Die Mittlere, die Tochter nun ist in furchtbaren „Gendertroubles“ befangen, sie ist eine Möchtegern-Lesbierin, die – das ist die Ausgangssituation – nun im hippen Berliner Kiez eine „queere“ Buchhandlung namens „they/them“ gründen will. Alles daran ist komisch, alles daran ist treffend!
Philipp Oehmke: Schönwald. Piper, 544 Seiten, 26 € – hier bestellen.
RMH
zu.1: Zum Thema "Netz" ist seit vielen Jahren alles gesagt, zu Ende gedacht, es tun sich nur noch laufend weitere Abgründe totaler Überwachung durch Verfeinerung der Auswertungsmöglichkeiten und KI auf. Das liest sich jetzt technikfeindlicher, als ich es eigentlich bin. Nur sollte man sich eben von Anfang an im digitalen Raum so verhalten, wie in einer Öffentlichkeit, bei der dutzende von Augen auf einen gerichtet sind. Ted Kazynski hat grundsätzlich alles damals gesehen.
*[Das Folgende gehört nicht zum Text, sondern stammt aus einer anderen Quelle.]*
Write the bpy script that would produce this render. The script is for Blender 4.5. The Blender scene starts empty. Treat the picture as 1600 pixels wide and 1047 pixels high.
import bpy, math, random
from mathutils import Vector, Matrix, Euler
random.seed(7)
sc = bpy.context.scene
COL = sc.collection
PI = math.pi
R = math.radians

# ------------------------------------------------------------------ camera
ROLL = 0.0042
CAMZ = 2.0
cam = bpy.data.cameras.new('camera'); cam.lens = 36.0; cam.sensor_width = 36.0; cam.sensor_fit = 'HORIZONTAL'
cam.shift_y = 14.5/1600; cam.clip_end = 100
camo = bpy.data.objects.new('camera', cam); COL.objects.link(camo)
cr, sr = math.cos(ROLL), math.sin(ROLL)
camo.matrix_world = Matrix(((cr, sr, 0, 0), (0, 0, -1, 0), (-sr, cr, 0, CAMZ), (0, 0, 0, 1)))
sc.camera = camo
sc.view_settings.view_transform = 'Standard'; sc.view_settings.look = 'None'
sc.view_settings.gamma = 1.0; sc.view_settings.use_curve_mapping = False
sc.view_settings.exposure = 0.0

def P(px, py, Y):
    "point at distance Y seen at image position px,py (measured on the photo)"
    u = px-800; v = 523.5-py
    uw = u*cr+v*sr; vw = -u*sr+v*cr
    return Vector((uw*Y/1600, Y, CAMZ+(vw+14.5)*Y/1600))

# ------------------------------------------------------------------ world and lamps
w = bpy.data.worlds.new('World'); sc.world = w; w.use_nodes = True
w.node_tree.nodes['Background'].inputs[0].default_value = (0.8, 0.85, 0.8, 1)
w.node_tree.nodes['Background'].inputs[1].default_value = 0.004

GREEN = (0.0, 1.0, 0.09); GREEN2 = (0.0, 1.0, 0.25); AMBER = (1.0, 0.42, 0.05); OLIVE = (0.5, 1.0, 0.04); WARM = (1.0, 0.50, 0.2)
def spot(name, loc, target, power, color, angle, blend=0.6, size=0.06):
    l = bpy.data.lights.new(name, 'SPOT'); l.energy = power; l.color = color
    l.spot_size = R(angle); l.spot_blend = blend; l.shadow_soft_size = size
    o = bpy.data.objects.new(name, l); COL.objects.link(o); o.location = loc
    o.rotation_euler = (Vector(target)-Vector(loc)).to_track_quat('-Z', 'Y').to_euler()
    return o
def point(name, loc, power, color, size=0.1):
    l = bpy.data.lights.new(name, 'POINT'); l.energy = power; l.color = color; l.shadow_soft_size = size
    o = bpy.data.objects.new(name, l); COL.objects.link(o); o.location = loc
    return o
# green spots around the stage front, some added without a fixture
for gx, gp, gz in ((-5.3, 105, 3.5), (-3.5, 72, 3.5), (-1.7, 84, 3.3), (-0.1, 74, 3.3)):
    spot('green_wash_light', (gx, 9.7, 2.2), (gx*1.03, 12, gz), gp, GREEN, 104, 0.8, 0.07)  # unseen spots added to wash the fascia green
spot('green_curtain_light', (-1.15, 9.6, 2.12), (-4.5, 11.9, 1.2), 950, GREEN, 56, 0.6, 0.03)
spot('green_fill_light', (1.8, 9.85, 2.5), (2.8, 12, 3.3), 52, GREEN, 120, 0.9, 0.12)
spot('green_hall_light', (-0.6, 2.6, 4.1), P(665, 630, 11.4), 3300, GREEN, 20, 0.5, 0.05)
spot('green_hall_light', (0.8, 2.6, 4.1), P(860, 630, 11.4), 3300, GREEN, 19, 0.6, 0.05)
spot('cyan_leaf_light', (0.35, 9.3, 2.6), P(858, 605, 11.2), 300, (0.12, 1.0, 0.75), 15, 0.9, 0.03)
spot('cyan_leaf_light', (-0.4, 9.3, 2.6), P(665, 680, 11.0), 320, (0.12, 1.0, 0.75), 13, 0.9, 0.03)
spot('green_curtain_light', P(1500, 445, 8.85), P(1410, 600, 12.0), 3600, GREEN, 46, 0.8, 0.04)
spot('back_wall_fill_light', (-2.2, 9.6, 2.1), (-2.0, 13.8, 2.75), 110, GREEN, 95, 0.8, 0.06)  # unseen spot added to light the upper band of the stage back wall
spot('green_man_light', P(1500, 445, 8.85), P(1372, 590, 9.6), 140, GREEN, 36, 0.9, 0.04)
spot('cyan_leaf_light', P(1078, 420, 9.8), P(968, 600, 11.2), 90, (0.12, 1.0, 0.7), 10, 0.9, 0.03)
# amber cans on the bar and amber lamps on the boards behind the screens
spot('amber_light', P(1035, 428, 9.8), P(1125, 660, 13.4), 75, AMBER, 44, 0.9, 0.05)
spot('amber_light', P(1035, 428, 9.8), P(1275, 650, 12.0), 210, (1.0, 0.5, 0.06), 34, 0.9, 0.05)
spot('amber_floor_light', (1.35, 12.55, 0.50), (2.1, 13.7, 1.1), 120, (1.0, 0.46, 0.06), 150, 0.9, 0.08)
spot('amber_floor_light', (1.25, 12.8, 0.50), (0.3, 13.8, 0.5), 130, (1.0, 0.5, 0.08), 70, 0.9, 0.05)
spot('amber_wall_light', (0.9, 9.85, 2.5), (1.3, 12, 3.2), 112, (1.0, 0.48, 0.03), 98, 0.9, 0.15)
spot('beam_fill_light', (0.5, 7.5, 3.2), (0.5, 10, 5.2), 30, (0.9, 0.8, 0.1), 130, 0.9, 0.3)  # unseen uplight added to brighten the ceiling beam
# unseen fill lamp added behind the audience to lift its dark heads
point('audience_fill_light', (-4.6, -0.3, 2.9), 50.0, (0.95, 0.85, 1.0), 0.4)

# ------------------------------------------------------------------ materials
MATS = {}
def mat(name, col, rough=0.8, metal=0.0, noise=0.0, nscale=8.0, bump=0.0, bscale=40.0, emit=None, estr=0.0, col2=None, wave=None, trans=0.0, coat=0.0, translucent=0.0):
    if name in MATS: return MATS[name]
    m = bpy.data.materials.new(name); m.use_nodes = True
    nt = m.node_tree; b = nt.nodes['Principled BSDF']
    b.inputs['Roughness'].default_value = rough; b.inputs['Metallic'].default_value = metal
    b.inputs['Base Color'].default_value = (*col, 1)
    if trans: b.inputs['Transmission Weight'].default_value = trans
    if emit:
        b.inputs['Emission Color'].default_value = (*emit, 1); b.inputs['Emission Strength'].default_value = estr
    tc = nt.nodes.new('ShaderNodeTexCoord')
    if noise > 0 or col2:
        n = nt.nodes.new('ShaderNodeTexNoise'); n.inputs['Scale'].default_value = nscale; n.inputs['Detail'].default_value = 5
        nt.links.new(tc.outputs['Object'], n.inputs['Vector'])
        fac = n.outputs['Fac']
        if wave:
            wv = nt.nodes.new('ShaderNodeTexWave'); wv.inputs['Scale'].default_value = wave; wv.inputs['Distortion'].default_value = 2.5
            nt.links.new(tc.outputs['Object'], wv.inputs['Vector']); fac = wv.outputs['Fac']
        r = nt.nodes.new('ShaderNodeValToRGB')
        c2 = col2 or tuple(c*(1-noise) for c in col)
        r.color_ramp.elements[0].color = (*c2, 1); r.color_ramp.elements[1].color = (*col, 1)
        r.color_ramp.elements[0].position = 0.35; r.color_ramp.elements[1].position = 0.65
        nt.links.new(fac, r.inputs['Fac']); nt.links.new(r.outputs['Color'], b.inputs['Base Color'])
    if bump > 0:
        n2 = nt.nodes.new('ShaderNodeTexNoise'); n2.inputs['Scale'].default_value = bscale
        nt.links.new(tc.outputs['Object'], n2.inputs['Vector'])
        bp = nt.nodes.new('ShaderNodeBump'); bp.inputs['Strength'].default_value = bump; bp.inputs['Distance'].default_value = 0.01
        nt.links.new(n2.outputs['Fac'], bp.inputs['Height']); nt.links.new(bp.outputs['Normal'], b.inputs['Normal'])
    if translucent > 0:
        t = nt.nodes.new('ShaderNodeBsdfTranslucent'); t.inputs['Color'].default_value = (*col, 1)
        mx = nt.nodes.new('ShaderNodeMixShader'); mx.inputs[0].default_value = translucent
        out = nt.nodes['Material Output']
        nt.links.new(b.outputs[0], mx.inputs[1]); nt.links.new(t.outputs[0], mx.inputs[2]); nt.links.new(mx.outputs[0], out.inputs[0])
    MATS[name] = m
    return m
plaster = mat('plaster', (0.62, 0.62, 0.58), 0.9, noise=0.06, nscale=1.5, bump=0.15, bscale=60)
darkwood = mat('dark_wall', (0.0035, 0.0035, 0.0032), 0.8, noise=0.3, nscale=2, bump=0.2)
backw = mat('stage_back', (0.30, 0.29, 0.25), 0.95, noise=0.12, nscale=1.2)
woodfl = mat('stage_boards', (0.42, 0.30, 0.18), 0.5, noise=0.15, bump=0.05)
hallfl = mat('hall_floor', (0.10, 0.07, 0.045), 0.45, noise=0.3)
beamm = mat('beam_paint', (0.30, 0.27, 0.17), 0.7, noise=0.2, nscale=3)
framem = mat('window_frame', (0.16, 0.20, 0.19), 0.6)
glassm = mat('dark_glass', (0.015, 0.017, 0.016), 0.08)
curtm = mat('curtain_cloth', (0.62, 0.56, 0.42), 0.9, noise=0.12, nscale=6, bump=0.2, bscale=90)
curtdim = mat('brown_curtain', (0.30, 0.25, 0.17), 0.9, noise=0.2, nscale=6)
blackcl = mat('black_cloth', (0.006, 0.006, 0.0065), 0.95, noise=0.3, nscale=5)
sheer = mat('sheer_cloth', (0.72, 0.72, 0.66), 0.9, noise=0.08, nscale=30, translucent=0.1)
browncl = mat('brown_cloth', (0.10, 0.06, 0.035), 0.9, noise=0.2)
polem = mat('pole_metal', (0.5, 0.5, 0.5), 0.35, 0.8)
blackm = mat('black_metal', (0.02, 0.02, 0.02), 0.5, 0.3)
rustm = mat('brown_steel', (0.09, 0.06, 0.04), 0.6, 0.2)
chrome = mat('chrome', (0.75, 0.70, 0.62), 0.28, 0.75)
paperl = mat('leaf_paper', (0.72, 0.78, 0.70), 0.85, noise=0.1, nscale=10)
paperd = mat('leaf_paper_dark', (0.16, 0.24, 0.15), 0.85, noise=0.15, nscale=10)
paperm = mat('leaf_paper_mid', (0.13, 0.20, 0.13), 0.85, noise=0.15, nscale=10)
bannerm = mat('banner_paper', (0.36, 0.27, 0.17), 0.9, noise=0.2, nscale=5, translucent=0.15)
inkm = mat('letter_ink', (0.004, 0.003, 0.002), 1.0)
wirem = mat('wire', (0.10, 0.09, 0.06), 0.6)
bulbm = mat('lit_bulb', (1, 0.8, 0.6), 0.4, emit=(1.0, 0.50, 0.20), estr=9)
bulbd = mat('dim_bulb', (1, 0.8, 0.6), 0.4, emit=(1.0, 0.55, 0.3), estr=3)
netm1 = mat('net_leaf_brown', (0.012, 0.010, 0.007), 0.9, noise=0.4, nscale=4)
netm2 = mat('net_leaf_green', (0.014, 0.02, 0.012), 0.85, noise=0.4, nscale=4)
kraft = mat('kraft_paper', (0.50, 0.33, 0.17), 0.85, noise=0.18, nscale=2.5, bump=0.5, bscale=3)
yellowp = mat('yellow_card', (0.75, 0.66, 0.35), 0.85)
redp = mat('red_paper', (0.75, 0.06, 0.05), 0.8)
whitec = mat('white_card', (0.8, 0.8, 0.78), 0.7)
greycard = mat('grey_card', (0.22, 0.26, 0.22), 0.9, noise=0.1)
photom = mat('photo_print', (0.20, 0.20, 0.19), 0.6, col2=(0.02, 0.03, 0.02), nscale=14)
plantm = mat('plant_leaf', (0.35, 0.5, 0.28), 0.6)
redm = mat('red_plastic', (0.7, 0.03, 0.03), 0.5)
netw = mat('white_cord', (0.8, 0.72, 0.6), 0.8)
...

Lutz Dammbeck hat das Thema 2004 bereits mustergültig in einem Dokumentarfilm bearbeitet. Jeder kann also seit fast 20 Jahren von den Möglichkeiten wissen, doch Zensur verfeinerte nicht den Stil beim Verhalten im Netz - nein, es wird immer derber. Sieht man auch in den Debatten hier im Kommentarbereich auf SiN.
zu 2: Pferde --- ok, Punkt 3, hält dann doch noch etwas bereit, was mich mehr interssiert.
zu 3: T.C. Boyle lese ich nicht, da irgendwie den Stallgeruch des widerlichen John Irving auströmend (bei der Masse an Literatur lässt sich so ein selektives Verhalten rechtfertigen). Dann eben Schönwald. Vermutlich haben da aber auch alle Protagonisten tausende an herrlichen Problemen, aber nicht, wie sie sich durch den Druck der Job-Einöde quälen müssen "to make ends meet" ("I got bills"). Gut, so viel Alltag will man meist in der Literatur dann doch nicht lesen.